GBP/USD – Short on Bounce: A similar setup exists at cable’s top. Enter short near 1.3470 (top of the two-peak resistance), with a stop above 1.3500. Target around 1.3380, the recent support area. This trades the expectation that the pair will stay range-bound or resume its down-channel after a pullback. If the pair instead pushes above 1.3500, that would invalidate this setup.
USD/CAD – Long on Dip: For USD/CAD, consider buying on a pullback toward support. Enter around 1.3710–1.3720 (near the 17 July lows), with a stop below 1.3680. The target would be the prior high 1.3770–1.3780. Rationale: the overall move since 16 Jul has been higher, and this setup buys near the rising trendline/support. The stop is just below the support floor to limit risk. If price breaks 1.3680 decisively, this invalidates the trade.

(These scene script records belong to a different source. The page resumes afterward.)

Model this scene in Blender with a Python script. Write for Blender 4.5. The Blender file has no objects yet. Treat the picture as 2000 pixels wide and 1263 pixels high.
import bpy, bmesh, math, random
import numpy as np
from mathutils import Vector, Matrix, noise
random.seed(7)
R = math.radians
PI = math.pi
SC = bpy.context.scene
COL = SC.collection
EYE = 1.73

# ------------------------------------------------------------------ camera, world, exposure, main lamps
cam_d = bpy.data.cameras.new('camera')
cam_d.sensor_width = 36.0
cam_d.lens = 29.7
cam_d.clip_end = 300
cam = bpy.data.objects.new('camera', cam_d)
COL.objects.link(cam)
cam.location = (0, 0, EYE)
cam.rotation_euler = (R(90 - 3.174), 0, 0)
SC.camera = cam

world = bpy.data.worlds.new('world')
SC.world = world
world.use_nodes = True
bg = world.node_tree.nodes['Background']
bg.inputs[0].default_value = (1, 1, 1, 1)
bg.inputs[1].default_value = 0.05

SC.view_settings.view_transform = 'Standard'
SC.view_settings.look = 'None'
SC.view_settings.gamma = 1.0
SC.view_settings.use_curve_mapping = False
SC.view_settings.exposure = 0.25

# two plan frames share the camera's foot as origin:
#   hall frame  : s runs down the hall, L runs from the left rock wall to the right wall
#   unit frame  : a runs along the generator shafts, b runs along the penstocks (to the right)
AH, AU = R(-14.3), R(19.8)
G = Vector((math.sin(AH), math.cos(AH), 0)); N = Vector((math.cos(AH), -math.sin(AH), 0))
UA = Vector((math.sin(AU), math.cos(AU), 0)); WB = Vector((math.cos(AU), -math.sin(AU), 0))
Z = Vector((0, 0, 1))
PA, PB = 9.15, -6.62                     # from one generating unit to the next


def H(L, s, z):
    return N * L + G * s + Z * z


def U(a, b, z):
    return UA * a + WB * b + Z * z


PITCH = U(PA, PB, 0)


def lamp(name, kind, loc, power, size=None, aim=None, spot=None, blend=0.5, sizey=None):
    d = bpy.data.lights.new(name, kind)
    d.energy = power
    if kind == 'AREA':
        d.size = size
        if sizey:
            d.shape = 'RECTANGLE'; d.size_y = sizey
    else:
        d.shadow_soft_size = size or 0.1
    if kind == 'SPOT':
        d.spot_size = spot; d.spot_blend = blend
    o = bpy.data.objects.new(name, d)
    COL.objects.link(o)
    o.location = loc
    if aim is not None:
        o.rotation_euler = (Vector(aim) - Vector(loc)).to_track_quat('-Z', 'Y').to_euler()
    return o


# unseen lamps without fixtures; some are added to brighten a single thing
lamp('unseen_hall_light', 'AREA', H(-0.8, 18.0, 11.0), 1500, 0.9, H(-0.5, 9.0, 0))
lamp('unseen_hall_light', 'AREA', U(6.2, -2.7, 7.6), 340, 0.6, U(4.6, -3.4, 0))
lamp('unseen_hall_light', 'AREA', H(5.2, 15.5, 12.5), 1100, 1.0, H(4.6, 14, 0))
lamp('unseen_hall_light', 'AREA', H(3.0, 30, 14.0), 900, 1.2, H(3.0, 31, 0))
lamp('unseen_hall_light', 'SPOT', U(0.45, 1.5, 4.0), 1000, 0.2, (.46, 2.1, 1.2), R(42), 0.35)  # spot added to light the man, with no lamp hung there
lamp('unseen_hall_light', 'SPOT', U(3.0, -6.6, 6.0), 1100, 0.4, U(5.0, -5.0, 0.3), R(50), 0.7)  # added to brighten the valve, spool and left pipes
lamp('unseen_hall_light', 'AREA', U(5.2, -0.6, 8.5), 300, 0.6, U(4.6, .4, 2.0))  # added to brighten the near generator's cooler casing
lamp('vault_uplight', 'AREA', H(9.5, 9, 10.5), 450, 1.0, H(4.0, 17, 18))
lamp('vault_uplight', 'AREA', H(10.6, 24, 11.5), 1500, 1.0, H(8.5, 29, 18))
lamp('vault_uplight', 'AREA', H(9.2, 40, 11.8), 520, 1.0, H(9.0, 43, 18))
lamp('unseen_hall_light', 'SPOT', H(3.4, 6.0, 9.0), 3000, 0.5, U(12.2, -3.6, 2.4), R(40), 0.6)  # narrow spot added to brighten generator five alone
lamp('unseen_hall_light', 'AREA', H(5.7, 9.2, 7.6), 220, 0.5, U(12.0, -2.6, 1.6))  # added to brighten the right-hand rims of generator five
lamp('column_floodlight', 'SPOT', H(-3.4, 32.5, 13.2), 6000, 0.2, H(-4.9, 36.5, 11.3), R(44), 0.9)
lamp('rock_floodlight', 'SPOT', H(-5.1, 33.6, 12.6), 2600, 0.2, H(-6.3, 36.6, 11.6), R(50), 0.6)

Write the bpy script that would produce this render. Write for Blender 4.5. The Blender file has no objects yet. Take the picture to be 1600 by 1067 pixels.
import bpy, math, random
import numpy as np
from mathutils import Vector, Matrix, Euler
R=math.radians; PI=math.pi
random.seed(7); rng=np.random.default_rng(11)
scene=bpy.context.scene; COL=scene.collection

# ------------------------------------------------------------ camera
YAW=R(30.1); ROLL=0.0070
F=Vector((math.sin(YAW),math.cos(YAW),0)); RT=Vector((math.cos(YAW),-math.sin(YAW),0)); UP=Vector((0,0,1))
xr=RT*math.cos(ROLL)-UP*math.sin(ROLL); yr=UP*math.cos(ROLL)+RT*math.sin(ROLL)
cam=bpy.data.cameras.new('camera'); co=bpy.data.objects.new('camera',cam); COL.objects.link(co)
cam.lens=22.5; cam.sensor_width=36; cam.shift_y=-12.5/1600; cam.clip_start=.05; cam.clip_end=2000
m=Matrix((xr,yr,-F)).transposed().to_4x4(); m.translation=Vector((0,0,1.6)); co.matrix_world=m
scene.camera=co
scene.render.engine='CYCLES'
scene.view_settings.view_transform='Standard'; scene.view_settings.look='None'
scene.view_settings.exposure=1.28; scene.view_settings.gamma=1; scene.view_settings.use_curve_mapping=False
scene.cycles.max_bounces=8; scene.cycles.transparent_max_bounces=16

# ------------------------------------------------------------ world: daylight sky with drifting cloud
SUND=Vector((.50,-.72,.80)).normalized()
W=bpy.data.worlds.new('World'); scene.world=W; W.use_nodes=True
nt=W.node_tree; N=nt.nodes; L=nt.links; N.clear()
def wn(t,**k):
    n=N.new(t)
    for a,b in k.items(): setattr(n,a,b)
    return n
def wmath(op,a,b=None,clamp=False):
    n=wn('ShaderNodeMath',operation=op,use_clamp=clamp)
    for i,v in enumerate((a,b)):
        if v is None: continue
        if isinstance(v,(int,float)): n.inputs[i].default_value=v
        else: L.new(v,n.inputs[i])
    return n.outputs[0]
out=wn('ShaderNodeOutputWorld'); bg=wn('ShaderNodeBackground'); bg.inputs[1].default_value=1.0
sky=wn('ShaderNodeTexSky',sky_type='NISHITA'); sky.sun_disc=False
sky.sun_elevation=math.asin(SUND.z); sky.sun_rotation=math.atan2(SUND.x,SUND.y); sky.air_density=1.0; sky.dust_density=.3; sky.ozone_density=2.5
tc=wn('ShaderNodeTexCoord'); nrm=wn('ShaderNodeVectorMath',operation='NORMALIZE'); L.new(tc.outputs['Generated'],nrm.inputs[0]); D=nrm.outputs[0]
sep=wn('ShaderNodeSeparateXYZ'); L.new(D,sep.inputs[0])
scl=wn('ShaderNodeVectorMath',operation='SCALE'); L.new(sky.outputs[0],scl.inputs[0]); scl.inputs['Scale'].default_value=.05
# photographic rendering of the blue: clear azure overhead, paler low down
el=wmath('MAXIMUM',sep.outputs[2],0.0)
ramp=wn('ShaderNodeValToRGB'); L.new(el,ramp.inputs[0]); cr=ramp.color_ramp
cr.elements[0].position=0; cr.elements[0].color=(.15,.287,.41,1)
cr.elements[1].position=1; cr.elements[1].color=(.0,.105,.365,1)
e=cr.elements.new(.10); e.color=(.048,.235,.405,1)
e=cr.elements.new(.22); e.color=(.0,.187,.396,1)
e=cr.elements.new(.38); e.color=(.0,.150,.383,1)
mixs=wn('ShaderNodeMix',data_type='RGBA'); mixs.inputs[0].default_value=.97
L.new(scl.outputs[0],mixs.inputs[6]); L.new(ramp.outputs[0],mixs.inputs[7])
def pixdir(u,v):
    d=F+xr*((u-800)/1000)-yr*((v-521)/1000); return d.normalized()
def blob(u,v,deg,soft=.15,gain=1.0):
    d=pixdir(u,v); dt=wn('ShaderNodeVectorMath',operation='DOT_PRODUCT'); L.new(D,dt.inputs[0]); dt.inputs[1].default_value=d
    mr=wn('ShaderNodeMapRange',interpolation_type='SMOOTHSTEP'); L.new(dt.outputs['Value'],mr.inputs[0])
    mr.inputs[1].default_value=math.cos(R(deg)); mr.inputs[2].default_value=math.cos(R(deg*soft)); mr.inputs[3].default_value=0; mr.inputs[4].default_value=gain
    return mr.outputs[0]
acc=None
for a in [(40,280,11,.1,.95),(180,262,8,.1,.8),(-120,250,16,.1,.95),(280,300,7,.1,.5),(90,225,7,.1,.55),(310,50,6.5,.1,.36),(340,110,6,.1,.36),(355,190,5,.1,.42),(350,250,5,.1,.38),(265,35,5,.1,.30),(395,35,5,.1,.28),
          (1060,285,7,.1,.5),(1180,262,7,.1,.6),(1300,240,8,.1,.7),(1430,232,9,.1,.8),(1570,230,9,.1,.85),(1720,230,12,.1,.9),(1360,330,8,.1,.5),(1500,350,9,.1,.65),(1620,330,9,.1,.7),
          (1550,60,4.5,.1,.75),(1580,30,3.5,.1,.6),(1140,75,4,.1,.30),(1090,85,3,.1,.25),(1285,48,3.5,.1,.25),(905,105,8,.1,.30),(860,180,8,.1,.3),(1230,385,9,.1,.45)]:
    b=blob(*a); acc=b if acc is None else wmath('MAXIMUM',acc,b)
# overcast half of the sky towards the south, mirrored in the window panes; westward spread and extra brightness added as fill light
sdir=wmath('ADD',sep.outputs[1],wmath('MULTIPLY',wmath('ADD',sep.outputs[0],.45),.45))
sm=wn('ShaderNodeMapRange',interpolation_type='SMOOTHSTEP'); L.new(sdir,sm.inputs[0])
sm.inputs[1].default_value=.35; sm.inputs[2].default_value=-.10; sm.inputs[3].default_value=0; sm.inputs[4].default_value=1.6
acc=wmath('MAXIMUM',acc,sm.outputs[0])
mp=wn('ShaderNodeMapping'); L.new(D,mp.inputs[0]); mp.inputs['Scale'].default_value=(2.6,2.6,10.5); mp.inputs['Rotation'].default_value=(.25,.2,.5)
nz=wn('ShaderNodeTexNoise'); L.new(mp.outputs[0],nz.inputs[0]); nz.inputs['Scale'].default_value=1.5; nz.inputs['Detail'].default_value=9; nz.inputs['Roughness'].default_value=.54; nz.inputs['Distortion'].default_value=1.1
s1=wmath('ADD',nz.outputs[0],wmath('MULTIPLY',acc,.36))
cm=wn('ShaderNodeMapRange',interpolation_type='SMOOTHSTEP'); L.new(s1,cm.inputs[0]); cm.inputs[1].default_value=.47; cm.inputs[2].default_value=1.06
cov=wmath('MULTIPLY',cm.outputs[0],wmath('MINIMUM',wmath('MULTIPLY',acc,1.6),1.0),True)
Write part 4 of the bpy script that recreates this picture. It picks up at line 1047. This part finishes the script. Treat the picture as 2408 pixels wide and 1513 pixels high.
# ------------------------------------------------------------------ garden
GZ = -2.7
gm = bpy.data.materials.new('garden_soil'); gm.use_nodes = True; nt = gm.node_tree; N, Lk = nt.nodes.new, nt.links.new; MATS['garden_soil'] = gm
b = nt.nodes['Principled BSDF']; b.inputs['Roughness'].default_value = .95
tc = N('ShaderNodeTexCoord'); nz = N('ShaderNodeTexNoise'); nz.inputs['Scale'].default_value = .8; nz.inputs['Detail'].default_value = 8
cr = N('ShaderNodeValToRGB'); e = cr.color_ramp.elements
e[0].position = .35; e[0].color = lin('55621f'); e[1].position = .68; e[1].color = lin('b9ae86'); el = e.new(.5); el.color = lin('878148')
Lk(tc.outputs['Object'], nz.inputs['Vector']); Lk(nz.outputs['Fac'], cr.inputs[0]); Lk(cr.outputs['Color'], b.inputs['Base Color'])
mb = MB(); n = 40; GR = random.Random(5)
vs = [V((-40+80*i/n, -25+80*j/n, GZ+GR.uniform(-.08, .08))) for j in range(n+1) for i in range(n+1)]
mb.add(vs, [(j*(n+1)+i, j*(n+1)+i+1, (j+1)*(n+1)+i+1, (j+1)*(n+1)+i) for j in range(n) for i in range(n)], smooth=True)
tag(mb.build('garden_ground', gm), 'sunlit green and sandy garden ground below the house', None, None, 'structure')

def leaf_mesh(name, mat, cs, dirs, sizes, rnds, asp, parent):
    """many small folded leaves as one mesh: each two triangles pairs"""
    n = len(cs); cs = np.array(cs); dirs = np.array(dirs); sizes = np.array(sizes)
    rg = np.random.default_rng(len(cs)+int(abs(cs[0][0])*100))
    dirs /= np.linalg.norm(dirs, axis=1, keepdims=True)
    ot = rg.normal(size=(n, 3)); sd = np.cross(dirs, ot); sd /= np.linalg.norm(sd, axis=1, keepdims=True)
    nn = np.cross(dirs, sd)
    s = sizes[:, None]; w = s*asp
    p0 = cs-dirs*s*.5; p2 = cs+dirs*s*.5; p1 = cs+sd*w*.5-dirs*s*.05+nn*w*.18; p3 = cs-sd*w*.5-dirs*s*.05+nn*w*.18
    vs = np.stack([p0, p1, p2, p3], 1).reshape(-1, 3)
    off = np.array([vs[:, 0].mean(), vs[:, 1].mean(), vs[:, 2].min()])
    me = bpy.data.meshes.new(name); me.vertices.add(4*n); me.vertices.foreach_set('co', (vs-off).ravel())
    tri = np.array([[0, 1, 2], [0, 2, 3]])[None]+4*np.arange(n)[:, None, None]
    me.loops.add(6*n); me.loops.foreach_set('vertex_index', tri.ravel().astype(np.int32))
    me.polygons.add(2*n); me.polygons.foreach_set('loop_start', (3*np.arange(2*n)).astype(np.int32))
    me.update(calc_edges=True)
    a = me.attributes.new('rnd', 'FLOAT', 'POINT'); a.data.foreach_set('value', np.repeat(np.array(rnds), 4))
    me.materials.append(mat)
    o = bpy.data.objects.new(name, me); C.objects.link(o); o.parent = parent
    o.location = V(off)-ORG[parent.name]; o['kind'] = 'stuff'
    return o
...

Each setup assumes using appropriate position size. These levels are based on the 5-min chart structure and recent swing points. News flow could trigger quick moves through these zones, so traders should watch for confirmations (like reversal candle patterns) before entering and adjust stops if volatility spikes.
Summary
The U.S. dollar’s strength was the dominant theme on 18 July: robust US data sent the DXY index to four‑week highs, pressuring EUR/USD and GBP/USD. Traders should note that EUR/USD repeatedly topped out near 1.1690–1.1700 and has found support around 1.1560–1.1600. A break of those levels could set the tone for the next moves.
GBP/USD remained weak, failing to sustain rallies above ~1.3450–1.3500. Key levels are near 1.3500 (resistance) and 1.3370 (support). Cable trades lower as long as it stays below resistance. USD/CAD traded sideways but with an upward bias. The pair’s range was 1.3680–1.3780. A break above 1.3780 (prior peaks) would signal further USD bullishness; a break below 1.3680 would risk a deeper pullback.
USD sentiment remains firm heading into the next session, so keep an eye on Fed-related commentary or any surprises in U.S. data. Traders should also watch for weekend geopolitical or policy events that might reignite risk appetite. Remember the critical chart pivots mentioned above – trading should favor entries in the direction of the prevailing USD bias, with stops beyond the recent swing extremes. In short, dollar-weakness is unlikely until a clear catalyst emerges, so bias toward the dollar’s advantage at these technical levels.